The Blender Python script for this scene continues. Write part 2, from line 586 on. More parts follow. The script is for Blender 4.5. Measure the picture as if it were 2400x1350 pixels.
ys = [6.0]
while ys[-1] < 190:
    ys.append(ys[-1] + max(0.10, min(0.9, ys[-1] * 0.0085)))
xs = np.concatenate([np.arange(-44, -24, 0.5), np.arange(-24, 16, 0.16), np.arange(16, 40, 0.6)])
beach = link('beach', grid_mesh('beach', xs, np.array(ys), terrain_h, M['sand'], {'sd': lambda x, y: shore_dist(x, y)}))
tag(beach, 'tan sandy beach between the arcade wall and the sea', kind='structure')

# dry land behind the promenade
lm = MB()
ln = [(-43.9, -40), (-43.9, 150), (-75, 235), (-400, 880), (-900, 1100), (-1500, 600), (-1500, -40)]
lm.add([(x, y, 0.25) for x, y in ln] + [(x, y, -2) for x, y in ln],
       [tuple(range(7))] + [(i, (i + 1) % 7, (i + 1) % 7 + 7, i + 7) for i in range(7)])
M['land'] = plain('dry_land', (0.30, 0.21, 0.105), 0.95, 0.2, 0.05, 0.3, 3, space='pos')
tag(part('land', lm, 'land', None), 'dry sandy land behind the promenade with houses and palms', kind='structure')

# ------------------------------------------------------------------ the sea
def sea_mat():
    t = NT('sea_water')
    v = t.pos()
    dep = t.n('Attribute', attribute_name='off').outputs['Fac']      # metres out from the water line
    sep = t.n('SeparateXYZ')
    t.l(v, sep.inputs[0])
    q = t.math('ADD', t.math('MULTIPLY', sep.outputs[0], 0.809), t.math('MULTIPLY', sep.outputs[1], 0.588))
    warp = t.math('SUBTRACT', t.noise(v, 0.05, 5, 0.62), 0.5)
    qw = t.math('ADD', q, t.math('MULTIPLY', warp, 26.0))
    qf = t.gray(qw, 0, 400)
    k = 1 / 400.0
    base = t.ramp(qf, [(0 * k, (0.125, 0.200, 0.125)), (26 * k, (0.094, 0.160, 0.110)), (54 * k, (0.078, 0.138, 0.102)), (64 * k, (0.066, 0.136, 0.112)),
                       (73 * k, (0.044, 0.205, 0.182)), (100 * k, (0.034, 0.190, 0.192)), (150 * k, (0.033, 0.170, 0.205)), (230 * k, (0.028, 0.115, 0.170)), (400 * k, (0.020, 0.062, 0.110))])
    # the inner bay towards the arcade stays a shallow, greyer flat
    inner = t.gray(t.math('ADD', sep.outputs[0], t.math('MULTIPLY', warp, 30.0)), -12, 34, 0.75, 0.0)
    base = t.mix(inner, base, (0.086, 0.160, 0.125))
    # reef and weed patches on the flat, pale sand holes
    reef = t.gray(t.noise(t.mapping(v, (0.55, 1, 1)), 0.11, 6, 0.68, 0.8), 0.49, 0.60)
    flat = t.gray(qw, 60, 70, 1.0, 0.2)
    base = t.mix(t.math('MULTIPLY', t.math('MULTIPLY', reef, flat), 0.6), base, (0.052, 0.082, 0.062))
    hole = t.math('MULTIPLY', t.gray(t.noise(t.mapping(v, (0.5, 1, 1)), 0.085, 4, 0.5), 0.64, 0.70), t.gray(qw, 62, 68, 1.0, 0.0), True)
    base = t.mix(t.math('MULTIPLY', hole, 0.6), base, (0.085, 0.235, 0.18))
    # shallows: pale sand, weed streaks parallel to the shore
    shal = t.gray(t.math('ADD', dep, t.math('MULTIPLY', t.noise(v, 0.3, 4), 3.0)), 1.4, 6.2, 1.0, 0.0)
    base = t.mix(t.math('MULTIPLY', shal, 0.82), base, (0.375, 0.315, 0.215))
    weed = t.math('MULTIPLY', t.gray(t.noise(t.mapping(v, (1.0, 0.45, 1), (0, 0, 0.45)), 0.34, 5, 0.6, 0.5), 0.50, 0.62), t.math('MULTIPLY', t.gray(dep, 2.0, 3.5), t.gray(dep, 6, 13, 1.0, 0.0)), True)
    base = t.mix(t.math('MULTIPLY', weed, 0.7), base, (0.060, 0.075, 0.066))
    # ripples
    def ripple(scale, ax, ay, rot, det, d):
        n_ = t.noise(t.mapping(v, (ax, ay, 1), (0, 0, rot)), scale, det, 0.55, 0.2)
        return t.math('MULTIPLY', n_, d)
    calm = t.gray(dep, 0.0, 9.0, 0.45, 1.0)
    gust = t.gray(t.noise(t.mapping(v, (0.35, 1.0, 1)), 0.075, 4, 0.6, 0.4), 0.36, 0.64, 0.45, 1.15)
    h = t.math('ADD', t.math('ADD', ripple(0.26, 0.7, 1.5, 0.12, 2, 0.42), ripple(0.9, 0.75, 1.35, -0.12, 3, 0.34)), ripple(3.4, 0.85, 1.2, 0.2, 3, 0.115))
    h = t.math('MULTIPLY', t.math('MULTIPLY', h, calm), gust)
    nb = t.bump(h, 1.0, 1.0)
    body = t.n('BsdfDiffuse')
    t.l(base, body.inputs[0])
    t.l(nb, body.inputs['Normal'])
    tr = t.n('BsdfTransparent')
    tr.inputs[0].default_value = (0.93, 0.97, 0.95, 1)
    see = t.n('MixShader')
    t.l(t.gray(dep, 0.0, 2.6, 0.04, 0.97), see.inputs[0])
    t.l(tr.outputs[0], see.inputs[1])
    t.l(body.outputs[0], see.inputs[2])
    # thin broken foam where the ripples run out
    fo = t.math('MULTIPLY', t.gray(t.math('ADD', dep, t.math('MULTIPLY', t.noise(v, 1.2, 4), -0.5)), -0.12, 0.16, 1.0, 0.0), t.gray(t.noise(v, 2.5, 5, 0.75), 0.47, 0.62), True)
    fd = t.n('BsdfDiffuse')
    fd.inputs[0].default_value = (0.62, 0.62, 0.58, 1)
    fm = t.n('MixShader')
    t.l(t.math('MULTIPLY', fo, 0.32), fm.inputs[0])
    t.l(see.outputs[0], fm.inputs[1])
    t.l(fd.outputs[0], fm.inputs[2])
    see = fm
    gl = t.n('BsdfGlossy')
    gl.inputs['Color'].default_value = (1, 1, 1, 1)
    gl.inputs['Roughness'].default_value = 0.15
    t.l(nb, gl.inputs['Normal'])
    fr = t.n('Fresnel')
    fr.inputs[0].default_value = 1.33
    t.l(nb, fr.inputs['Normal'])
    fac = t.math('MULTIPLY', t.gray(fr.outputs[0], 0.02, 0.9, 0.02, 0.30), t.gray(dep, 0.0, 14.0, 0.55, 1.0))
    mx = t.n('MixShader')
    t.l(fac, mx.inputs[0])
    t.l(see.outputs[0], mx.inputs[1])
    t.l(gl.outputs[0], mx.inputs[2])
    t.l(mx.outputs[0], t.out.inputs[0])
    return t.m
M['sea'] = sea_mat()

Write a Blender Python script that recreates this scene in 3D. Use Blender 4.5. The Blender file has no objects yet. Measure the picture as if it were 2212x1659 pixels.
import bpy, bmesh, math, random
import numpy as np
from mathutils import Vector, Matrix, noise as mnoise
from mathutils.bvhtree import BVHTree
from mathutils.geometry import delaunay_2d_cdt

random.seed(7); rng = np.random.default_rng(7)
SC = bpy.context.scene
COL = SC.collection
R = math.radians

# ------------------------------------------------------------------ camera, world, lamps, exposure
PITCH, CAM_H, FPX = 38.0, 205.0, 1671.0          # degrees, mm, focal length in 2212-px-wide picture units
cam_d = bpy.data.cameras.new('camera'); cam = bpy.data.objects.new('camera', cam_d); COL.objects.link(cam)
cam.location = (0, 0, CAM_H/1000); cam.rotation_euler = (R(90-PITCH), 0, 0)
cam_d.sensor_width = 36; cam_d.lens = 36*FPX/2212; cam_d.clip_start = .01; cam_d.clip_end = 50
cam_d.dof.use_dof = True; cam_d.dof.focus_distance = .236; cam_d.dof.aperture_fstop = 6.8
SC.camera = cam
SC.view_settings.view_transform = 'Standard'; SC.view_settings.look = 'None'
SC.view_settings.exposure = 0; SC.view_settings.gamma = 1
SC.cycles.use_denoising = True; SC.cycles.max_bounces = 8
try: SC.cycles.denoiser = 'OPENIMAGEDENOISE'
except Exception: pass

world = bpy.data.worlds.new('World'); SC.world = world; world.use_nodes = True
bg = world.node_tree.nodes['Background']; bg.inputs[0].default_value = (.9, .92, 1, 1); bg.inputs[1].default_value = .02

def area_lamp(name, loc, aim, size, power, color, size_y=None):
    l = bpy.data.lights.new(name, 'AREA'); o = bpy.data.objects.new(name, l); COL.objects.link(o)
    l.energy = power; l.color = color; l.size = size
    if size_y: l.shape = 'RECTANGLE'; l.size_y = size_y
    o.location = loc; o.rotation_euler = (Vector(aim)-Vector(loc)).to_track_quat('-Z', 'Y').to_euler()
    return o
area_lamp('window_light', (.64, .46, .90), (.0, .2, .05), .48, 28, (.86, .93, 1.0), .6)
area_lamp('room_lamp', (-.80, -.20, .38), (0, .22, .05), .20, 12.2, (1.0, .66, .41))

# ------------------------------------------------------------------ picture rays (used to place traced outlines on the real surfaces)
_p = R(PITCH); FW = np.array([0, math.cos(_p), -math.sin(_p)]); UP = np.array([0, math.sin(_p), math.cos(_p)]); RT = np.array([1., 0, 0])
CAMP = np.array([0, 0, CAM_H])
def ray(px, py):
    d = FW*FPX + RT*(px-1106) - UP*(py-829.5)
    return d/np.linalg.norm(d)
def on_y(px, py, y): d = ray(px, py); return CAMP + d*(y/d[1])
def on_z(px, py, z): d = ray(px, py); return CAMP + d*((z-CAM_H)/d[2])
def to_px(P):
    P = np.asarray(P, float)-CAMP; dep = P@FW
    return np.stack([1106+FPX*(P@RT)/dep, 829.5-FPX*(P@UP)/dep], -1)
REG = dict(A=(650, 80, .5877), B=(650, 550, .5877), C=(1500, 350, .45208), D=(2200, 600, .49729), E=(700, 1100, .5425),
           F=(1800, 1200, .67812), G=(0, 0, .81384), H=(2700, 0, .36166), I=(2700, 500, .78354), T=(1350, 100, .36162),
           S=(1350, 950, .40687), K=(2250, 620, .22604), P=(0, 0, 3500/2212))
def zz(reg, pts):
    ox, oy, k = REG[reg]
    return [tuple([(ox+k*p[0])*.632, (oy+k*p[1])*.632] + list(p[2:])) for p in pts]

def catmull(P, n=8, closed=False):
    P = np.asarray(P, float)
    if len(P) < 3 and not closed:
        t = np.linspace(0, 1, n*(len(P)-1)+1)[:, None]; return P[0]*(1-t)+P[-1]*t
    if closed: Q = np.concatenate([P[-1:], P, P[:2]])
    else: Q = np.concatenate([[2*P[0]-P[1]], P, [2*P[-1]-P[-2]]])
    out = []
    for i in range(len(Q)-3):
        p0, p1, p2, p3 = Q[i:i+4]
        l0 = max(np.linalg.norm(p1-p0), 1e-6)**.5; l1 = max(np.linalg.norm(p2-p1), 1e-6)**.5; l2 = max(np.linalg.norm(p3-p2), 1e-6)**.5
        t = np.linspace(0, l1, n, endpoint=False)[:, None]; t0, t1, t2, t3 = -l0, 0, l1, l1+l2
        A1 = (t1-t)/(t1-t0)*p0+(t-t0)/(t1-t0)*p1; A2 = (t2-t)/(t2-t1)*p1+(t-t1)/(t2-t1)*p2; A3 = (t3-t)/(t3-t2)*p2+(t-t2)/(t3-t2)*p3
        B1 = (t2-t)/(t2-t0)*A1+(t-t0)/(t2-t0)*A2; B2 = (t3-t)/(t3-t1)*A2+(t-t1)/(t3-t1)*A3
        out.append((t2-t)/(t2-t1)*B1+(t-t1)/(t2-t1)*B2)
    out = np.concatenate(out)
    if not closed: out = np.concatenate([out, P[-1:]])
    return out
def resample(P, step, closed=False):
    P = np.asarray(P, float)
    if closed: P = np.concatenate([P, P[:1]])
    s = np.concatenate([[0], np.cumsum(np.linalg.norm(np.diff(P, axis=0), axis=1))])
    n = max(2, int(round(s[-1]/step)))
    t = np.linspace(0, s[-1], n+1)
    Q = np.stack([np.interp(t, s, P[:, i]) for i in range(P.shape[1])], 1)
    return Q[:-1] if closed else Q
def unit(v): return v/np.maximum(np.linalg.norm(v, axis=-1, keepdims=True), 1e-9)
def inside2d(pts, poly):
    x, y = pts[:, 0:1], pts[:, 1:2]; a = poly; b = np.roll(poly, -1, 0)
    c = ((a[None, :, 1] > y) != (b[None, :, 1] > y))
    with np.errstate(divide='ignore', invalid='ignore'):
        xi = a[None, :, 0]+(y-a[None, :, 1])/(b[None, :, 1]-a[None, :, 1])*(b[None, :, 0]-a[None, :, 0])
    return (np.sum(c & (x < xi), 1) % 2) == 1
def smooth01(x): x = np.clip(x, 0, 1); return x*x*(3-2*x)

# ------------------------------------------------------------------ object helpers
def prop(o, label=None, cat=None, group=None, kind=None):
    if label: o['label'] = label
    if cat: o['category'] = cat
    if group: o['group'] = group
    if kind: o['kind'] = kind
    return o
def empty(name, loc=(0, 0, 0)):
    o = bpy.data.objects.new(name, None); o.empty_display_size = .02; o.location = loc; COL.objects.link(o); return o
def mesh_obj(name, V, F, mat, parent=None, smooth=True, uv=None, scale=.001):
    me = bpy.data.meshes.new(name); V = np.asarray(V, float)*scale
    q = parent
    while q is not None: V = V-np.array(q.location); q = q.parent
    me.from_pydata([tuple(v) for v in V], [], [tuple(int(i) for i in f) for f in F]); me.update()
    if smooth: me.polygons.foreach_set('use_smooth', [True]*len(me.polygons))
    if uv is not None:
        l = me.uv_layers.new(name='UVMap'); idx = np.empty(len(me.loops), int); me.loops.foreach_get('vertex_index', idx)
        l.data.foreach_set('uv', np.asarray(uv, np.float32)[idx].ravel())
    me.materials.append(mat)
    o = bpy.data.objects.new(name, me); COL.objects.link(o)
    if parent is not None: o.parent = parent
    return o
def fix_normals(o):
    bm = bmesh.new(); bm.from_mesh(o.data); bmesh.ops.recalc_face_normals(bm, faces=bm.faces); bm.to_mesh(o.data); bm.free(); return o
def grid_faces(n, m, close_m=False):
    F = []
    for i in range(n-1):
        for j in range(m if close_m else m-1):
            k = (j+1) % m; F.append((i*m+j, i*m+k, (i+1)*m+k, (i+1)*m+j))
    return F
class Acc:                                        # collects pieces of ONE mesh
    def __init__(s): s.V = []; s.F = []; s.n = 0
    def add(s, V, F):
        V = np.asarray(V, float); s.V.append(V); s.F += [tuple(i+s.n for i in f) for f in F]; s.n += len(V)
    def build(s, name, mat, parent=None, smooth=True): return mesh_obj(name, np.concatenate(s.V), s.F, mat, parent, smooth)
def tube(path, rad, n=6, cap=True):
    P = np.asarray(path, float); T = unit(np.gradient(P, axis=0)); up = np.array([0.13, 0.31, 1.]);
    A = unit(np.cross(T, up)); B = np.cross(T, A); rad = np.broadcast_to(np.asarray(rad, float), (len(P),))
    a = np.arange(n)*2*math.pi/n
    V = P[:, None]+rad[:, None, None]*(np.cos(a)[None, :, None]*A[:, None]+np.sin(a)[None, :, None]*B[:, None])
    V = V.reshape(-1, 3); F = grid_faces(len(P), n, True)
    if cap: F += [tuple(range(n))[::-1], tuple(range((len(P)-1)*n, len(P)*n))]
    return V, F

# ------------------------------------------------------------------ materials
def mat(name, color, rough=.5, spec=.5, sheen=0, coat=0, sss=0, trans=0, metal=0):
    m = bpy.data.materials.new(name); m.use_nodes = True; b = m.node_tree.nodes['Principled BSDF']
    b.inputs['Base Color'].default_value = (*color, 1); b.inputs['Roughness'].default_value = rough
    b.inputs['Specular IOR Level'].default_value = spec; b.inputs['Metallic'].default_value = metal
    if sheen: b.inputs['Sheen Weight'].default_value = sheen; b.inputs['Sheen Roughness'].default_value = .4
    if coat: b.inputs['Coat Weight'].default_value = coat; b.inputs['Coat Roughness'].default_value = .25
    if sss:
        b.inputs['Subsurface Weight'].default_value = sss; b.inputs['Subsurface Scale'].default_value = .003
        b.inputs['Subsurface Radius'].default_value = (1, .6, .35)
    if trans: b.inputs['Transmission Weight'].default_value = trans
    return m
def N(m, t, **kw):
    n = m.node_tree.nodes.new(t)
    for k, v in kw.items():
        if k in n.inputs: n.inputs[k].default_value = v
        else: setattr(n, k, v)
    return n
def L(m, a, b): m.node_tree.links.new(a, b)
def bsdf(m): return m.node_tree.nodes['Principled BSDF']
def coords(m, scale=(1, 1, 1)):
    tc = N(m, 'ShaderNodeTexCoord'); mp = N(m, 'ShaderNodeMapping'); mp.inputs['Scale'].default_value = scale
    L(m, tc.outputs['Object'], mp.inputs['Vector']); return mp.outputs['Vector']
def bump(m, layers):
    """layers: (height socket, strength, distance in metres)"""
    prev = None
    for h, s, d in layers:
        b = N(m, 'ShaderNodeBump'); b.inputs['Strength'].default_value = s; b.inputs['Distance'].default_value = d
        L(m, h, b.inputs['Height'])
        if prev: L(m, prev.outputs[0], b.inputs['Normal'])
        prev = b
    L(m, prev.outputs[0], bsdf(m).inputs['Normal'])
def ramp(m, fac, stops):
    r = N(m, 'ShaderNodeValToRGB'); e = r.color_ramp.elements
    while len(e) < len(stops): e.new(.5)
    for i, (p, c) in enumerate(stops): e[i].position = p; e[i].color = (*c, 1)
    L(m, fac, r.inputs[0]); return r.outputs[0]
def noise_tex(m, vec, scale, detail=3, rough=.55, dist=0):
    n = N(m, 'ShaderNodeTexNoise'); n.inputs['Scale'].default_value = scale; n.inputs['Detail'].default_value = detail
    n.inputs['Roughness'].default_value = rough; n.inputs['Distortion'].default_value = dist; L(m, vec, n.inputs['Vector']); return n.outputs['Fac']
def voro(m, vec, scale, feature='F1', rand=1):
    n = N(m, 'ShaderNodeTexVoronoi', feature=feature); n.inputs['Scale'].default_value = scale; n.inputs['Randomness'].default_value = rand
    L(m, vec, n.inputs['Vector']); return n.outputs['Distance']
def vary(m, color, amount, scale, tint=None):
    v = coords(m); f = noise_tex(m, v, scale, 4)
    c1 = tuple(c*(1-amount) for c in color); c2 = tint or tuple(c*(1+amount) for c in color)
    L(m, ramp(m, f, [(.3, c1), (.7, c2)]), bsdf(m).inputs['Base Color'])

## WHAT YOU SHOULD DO
Return verbatim the lines that run from the line containing "Write a Blender" through the line containing "from mathutils.geometry import", inclusive.

## ANSWER TO THIS TASK
Write a Blender Python script that recreates this scene in 3D. Use Blender 4.5. The Blender file has no objects yet. Measure the picture as if it were 2212x1659 pixels.
import bpy, bmesh, math, random
import numpy as np
from mathutils import Vector, Matrix, noise as mnoise
from mathutils.bvhtree import BVHTree
from mathutils.geometry import delaunay_2d_cdt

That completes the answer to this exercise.